At the level of the individual company’s the march of crude prices will now bring some interesting factors into play.

“With crude prices rising, the age-old trade of long E&P/refiners and short OMCs (Oil Marketing Companies) again comes into play,” said Deshpande. This is thanks to the regulated nature of the petroleum sector in India. Analysts note that when crude sustains a price range of above 70 dollars per barrel for a reasonable amount of time, Refiners and E&P players benefit and hence show a positive correlation to crude; while it is vice-versa for oil retailers.      

So according to inputs from Elara, the price of RIL has been good on the back of good GRMs (Gross Refining margins) ONGC despite subsidy sharing does receive partial benefit for rising crude prices. Cairn would benefit since they have a good correlation with crude, on the back of their crude based reserves.

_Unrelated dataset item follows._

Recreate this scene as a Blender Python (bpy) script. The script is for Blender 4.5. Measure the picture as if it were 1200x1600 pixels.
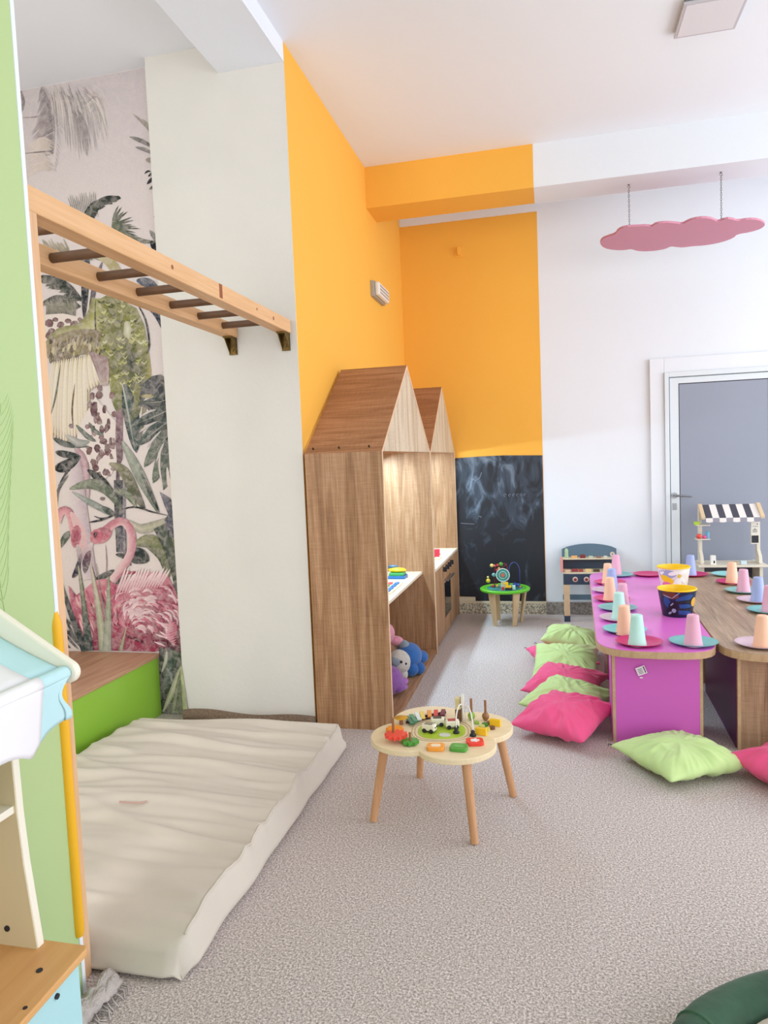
import bpy, bmesh, math, random
from mathutils import Vector, Matrix, noise
for o in list(bpy.data.objects): bpy.data.objects.remove(o)
C = bpy.context.scene.collection
rnd = random.Random(7)
R = math.radians
# ---------------------------------------------------------------- camera
FPX = 1111.4
pitch, yaw, roll = 0.0705, -0.2324, -0.0408
CAM = Vector((0, 0, 1.40))
fw = Vector((math.sin(yaw)*math.cos(pitch), math.cos(yaw)*math.cos(pitch), -math.sin(pitch)))
rt0 = Vector((math.cos(yaw), -math.sin(yaw), 0)); up0 = rt0.cross(fw)
rt = math.cos(roll)*rt0 + math.sin(roll)*up0
up = -math.sin(roll)*rt0 + math.cos(roll)*up0
cd = bpy.data.cameras.new('camera'); cam = bpy.data.objects.new('camera', cd); C.objects.link(cam)
cd.sensor_fit = 'VERTICAL'; cd.sensor_height = 24; cd.lens = 24*FPX/1600; cd.clip_start = 0.02
M = Matrix((rt, up, -fw)).transposed().to_4x4(); M.translation = CAM
cam.matrix_world = M
sc = bpy.context.scene; sc.camera = cam
# ---------------------------------------------------------------- light and exposure
sc.view_settings.view_transform = 'Standard'; sc.view_settings.look = 'None'
sc.view_settings.gamma = 1; sc.view_settings.use_curve_mapping = False
sc.view_settings.exposure = 0.02
w = bpy.data.worlds.new('sky'); sc.world = w; w.use_nodes = True
bg = w.node_tree.nodes['Background']; bg.inputs[0].default_value = (0.90, 0.94, 1.0, 1); bg.inputs[1].default_value = 1.0
def area(name, loc, rot, sx, sy, power, col=(1, 1, 1)):
    l = bpy.data.lights.new(name, 'AREA'); l.shape = 'RECTANGLE'; l.size = sx; l.size_y = sy
    l.energy = power; l.color = col
    o = bpy.data.objects.new(name, l); C.objects.link(o); o.location = loc; o.rotation_euler = rot
    return o
area('window_light', (4.3, 3.6, 1.7), (0, R(90), 0), 2.2, 4.5, 125, (0.95, 0.96, 1.0))
area('rear_fill_light', (2.6, -2.6, 1.8), (R(90), 0, R(8)), 3.6, 2.0, 76, (0.94, 0.95, 1.0))  # fill added behind the camera to brighten surfaces facing it
area('alcove_fill_light', (-2.3, -1.6, 2.0), (R(90), 0, 0), 1.5, 2.0, 86, (0.98, 0.95, 0.97))  # unseen fill lamp, added because the alcove came out too dark

def at(x, y, ax, val):
    """world point where the sight line through a photo position meets the plane ax = val"""
    d = rt*((x-600)/FPX) - up*((y-800)/FPX) + fw
    t = (val-CAM[ax])/d[ax]
    return CAM + d*t
# ---------------------------------------------------------------- helpers
def lin(c):
    out = []
    for v in c:
        v = v/255.0
        out.append(v/12.92 if v <= 0.04045 else ((v+0.055)/1.055)**2.4)
    return tuple(out)+(1.0,)
def nd(nt, t, **k):
    n = nt.nodes.new(t)
    for a, b in k.items(): setattr(n, a, b)
    return n
MATS = {}
def mat(name, col, rough=0.6, metal=0.0, var=0.0, vscale=6.0, bump=0.0, bscale=60.0, spec=None, sheen=0, trans=0):
    if name in MATS: return MATS[name]
    m = bpy.data.materials.new(name); m.use_nodes = True; nt = m.node_tree; b = nt.nodes['Principled BSDF']
    b.inputs['Roughness'].default_value = rough; b.inputs['Metallic'].default_value = metal
    if spec is not None: b.inputs['Specular IOR Level'].default_value = spec
    if sheen: b.inputs['Sheen Weight'].default_value = sheen
    if trans: b.inputs['Transmission Weight'].default_value = trans
    tc = nd(nt, 'ShaderNodeTexCoord')
    n = nd(nt, 'ShaderNodeTexNoise'); n.inputs['Scale'].default_value = vscale; n.inputs['Detail'].default_value = 4
    nt.links.new(tc.outputs['Object'], n.inputs['Vector'])
    r = nd(nt, 'ShaderNodeMapRange'); r.inputs[1].default_value = 0.3; r.inputs[2].default_value = 0.7
    r.inputs[3].default_value = 1-var; r.inputs[4].default_value = 1+var*0.4
    nt.links.new(n.outputs['Fac'], r.inputs[0])
    mx = nd(nt, 'ShaderNodeVectorMath', operation='SCALE'); mx.inputs[0].default_value = lin(col)[:3]
    nt.links.new(r.outputs[0], mx.inputs['Scale']); nt.links.new(mx.outputs[0], b.inputs['Base Color'])
    if bump:
        n2 = nd(nt, 'ShaderNodeTexNoise'); n2.inputs['Scale'].default_value = bscale; n2.inputs['Detail'].default_value = 3
        nt.links.new(tc.outputs['Object'], n2.inputs['Vector'])
        bp = nd(nt, 'ShaderNodeBump'); bp.inputs['Strength'].default_value = bump; bp.inputs['Distance'].default_value = 0.01
        nt.links.new(n2.outputs['Fac'], bp.inputs['Height']); nt.links.new(bp.outputs[0], b.inputs['Normal'])
    MATS[name] = m; return m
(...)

So, despite the recent (partial) de-regulation since June 2010, OMC’s will suffer when crude breaches higher dollar price ranges. “Again, with crude expected to remain at the current high levels, OMCs should under-perform in the short term,” said Deshpande. Thus, he is bullish on RIL, ONGC and Cairn. HPCL, BPCL and IOCL are scrips on which he has a sell recommendation on.

Geojit’s James too is positive on refiners’ vis-à-vis OMCs. “Usually the best way to play the rising oil price would be exit OMCs and buy refiners. With global prices of sweet crude oil in the 90 dollars vicinity, we are at such a situation,” he said.

However some other factors need to be considered according to Geojit inputs. With the Oil decontrol that has been in place since June 2010, one or two OMCs may emerge successful, and would be worth investing. Refiners could take a bit longer to achieve economies of scale, and start enjoying the refinery margins, especially as the Indian refiners process a thicker crude oil.